Direction.
Which lines contain the word "were"? Return each of them as written.

Information provided.
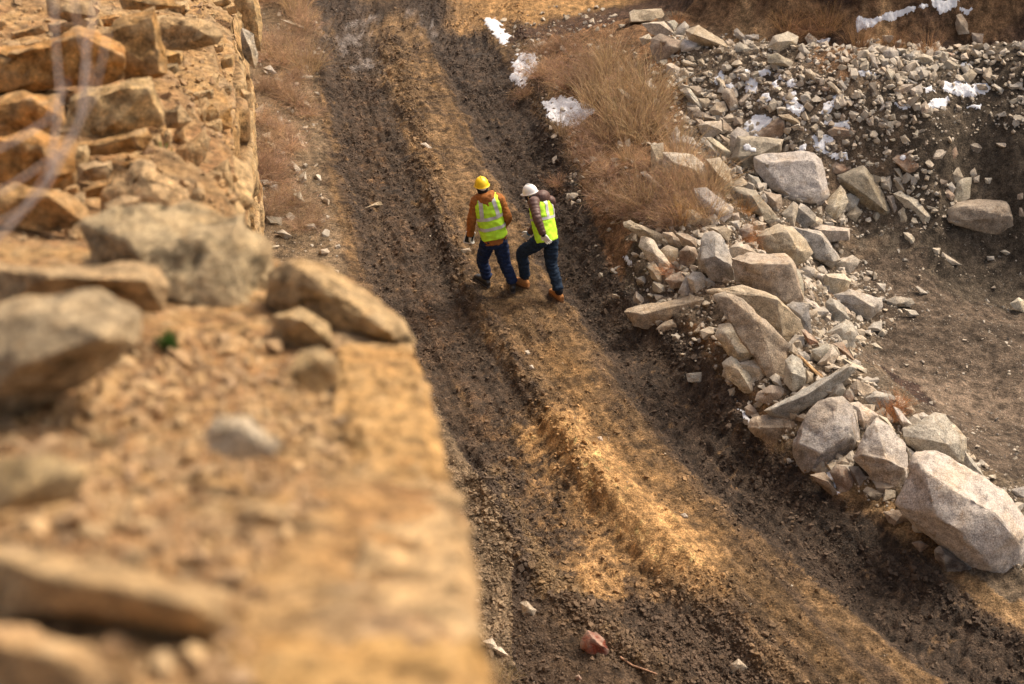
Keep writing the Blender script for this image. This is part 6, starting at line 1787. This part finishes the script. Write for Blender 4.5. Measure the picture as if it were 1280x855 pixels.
from mathutils.bvhtree import BVHTree
def worker(name_label, y0, J, F, hatmat, jacket, vestmat, pants, bootm, solem, puffy, collar, headcover, bands, hat_tilt, gloves, hood, left_first=True, hatup=None):
    base = Vector((J['hip'].x, J['hip'].y, gz(J['hip'].x, J['hip'].y)))
    root = empty('person', base)
    tag(root, name_label, 'person')
    # children are modelled in world space; the parent sits at the feet
    up_sp = (J['neck'] - J['hip']).normalized()
    W = (J['shR'] - J['shL']); W = (W - up_sp * W.dot(up_sp)).normalized()      # to his right
    Fw = W.cross(up_sp) * -1.0
    if Fw.dot(F) < 0: Fw = -Fw
    torL = (J['neck'] - J['hip']).length
    hip, neck = J['hip'], J['neck']
    KW = bands['kw']; HK = .87
    def tr(s, w_, d_, off=0.0): return (hip + up_sp * s * torL + Fw * off, W * w_ * KW, Fw * d_ * KW)
    # body
    body = [ring_mesh([tr(-.12, .12, .09), tr(.1, .15, .105), tr(.4, .135, .10), (tr(.75, .16, .11)), tr(.92, .15, .09), tr(1.0, .07, .06)], 18)]
    hc = J['head']
    hu = hat_tilt[0].normalized(); hf = hat_tilt[1]; hf = (hf - hu * hf.dot(hu)).normalized(); hs = hf.cross(hu)
    hc = hc - hu * .012
    hu_, hf_, hs_ = hu, hf, hs
    hu, hf, hs = hu * HK, hf * HK, hs * HK
    body.append(limb([(neck - up_sp * .03, .052), (hc - hu * .06, .052)], 12, nseg=3))
    body.append(ball(hc, hs * .073, hf * .092, hu * .112))
    body.append(ball(hc + hf * .09 - hu * .015, hs * .014, hf * .022, hu * .022, 8))          # nose
    body.append(ball(hc + hf * .075 - hu * .075, hs * .03, hf * .02, hu * .022, 8))            # chin
    body.append(ball(hc + hf * .088 - hu * .045, hs * .022, hf * .008, hu * .006, 8))          # lips
    for q in (-1, 1):
        body.append(ball(hc + hs * q * .074 - hf * .005 - hu * .01, hs * .012, hf * .020, hu * .032, 8))   # ears
    for sd in ('L', 'R'):
        body.append(limb([(J['sh' + sd], .05), (J['el' + sd], .038), (J['wr' + sd], .028)], 12))
        body.append(limb([(J['hp' + sd], .075), (J['kn' + sd], .052), (J['an' + sd], .04)], 12))
    bd = fuse('body', body, .010, M_SKIN, root, None, 2)
    for q in (-1, 1):
        V, Fc = ball(hc + hs * q * .03 + hf * .082 + hu * .012, hs * .011, hf * .009, hu * .008, 8)
        me = bpy.data.meshes.new('eye'); me.from_pydata([tuple(v) for v in V], [], Fc)
        link_mesh('eye', me, M_BLACK, bd)
    # head cover (hood of knit under the helmet)
    sh = [ball(hc - hf * (.0 if puffy else .012) + hu * .004, hs * .083, hf * (.112 if puffy else .092), hu * .120)]
    if headcover[1]: sh.append(limb([(neck + up_sp * .0, .068), (hc - hu * .07, .066)], 14, nseg=3))
    fuse('balaclava' if headcover[1] else 'hair', sh, .008, headcover[0], root, None, 2)
    # trousers
    sh = [ring_mesh([tr(-.20, .125, .10), tr(-.08, .155, .120), tr(.06, .165, .122), tr(.18, .16, .115)], 20)]
    for sd in ('L', 'R'):
        a, k, n_ = J['hp' + sd], J['kn' + sd], J['an' + sd]
        sh.append(limb([(a, .100), (a.lerp(k, .5), .088), (k, .073), (k.lerp(n_, .5), .068), (n_.lerp(k, .22), .063), (n_.lerp(k, .13), .066)], 16))
    fuse('trousers', sh, .009, pants, root, folds(.017, 9, 3.1), 2)
    # jacket with sleeves and hood
    tor = [(-.10, .160, .125), (.05, .168, .128), (.3, .165, .122), (.6, .175, .125), (.82, .188, .122), (.95, .150, .100), (1.03, .085, .08)]
    sh = [ring_mesh([tr(*q) for q in tor], 22)]
    for sd in ('L', 'R'):
        a, e, n_ = J['sh' + sd], J['el' + sd], J['wr' + sd]
        sh.append(limb([(a.lerp(neck, .25), .065), (a, .070), (a.lerp(e, .5), .061), (e, .056), (e.lerp(n_, .6), .050), (n_, .044)], 16, puff=.13 if puffy else 0, nseg=9))
    if puffy:
        sh.append(limb([(neck - W * .07 + Fw * .03 - up_sp * .01, .045), (neck - W * .06 - Fw * .03, .055), (neck - Fw * .06 + up_sp * .015, .065), (neck + W * .06 - Fw * .03, .055), (neck + W * .07 + Fw * .03 - up_sp * .01, .045)], 14, nseg=6))
        sh.append(ball(neck - Fw * .045 + up_sp * .04, W * .115, Fw * .085, up_sp * .085))
    else:
        sh.append(limb([(neck - W * .085 + Fw * .02, .035), (neck - W * .06 - Fw * .05 + up_sp * .005, .048), (neck - Fw * .085, .055), (neck + W * .06 - Fw * .05 + up_sp * .005, .048), (neck + W * .085 + Fw * .02, .035)], 12, nseg=6))
        sh.append(ball(neck - Fw * .075 - up_sp * .03, W * .10, Fw * .055, up_sp * .085))
        sh.append(limb([(neck - Fw * .10 - up_sp * .05, .035), (neck - Fw * .115 - up_sp * .12, .012)], 8, nseg=3))
    fuse('jacket', sh, .008, jacket, root, folds(.004 if puffy else .013, 10, 5.7), 1)
    # vest
    tv = [(bands['hem'], .184, .142), (.2, .180, .142), (.45, .180, .140), (.7, .188, .142), (.86, .184, .134), (.95, .160, .116), (1.0, .115, .092)]
    ve = fuse('safety_vest', [ring_mesh([tr(q[0], q[1], q[2], .0) for q in tv], 26, 2.3)], .008, vestmat, root, folds(.016, 7, 9.3, Vector((1, 1, 1.3))), 2)
    bvh = BVHTree.FromPolygons([v.co for v in ve.data.vertices], [p.vertices for p in ve.data.polygons])
    ctr = lambda s: hip + up_sp * s * torL
    for s in bands['h']:
        rows = []
        for k in range(73):
            t = 2 * math.pi * k / 72
            dr = W * math.cos(t) + Fw * math.sin(t)
            rows.append([(ctr(s + q) + dr * .5, -dr) for q in (-.036, 0, .036)])
        ribbon_on(bvh, 'reflective_band', rows, M_TAPE, ve)
    for u, s0 in bands['v']:
        for back in (-1, 1):
            rows = []
            for k in range(24):
                s = s0 + (.97 - s0) * k / 23
                rows.append([(ctr(s) + W * (u * (1 - .25 * (k / 23)) + q) + Fw * back * .5, Fw * -back) for q in (-.024, 0, .024)])
            ribbon_on(bvh, 'reflective_band', rows, M_TAPE, ve)
    # helmet
    hb = hc + hu * .035 + hf * .0
    rings = [(hb, hs * .108, hf * .128)]
    for t in (0.01, .03, .055, .08, .1, .115, .125, .131):
        q = math.sqrt(max(0.02, 1 - (t / .134) ** 2.4))
        rings.append((hb + hu * t, hs * .101 * q, hf * .121 * q))
    V, Fc = ring_mesh(rings, 28)
    me = bpy.data.meshes.new('helmet'); me.from_pydata([tuple(v) for v in V], [], Fc)
    for p in me.polygons: p.use_smooth = True
    he = link_mesh('helmet', me, hatmat); he.parent = root; he.matrix_parent_inverse = Matrix.Translation(-root.location)
    def child(nm, vf, mat, par, sm=True):
        me = bpy.data.meshes.new(nm); me.from_pydata([tuple(v) for v in vf[0]], [], vf[1])
        for p in me.polygons: p.use_smooth = sm
        return link_mesh(nm, me, mat, par)
    child('brim', ring_mesh([(hb - hu * .006 + hf * .006, hs * .113, hf * .137), (hb + hf * .006, hs * .116, hf * .142), (hb + hu * .006 + hf * .004, hs * .110, hf * .132)], 30), hatmat, he)
    child('visor', ring_mesh([(hb + hf * .120 - hu * .010, hs * .070, hf * .045), (hb + hf * .115 + hu * .004, hs * .075, hf * .048)], 20), hatmat, he)
    child('ridge', limb([(hb + hu * .098 - hf * .075, .008), (hb + hu * .126 - hf * .03, .012), (hb + hu * .126 + hf * .03, .012), (hb + hu * .098 + hf * .075, .008)], 10, nseg=3), hatmat, he)
    child('nape_strap', limb([(hb - hs * .085 - hf * .02 - hu * .012, .012), (hb - hf * .108 - hu * .022, .015), (hb + hs * .085 - hf * .02 - hu * .012, .012)], 8, nseg=6), M_WHAT, he)
    # boots
    for sd in ('L', 'R'):
        boot(root, J['heel' + sd], J['toe' + sd], J['an' + sd], bootm, solem, collar)
    for sd, spec_ in gloves.items():
        g = fuse('glove', hand(J['wr' + sd] + (J['wr' + sd] - J['el' + sd]).normalized() * .015, spec_[0], spec_[1], spec_[2], spec_[3], 1.08), .0035, spec_[4], root, None, 1)
        dn = spec_[0].normalized(); wq = J['wr' + sd]
        V, Fc = limb([(wq - dn * .012, .037), (wq + dn * .03, .035)], 12, nseg=2)
        cf = child('cuff', (V, Fc), spec_[5], g)
    # keep children where they were modelled
    for o in root.children:
        o.matrix_parent_inverse = Matrix.Translation(-root.location)
    return root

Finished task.
Keep writing the Blender script for this image. This is part 6, starting at line 1787. This part finishes the script. Write for Blender 4.5. Measure the picture as if it were 1280x855 pixels.
    # keep children where they were modelled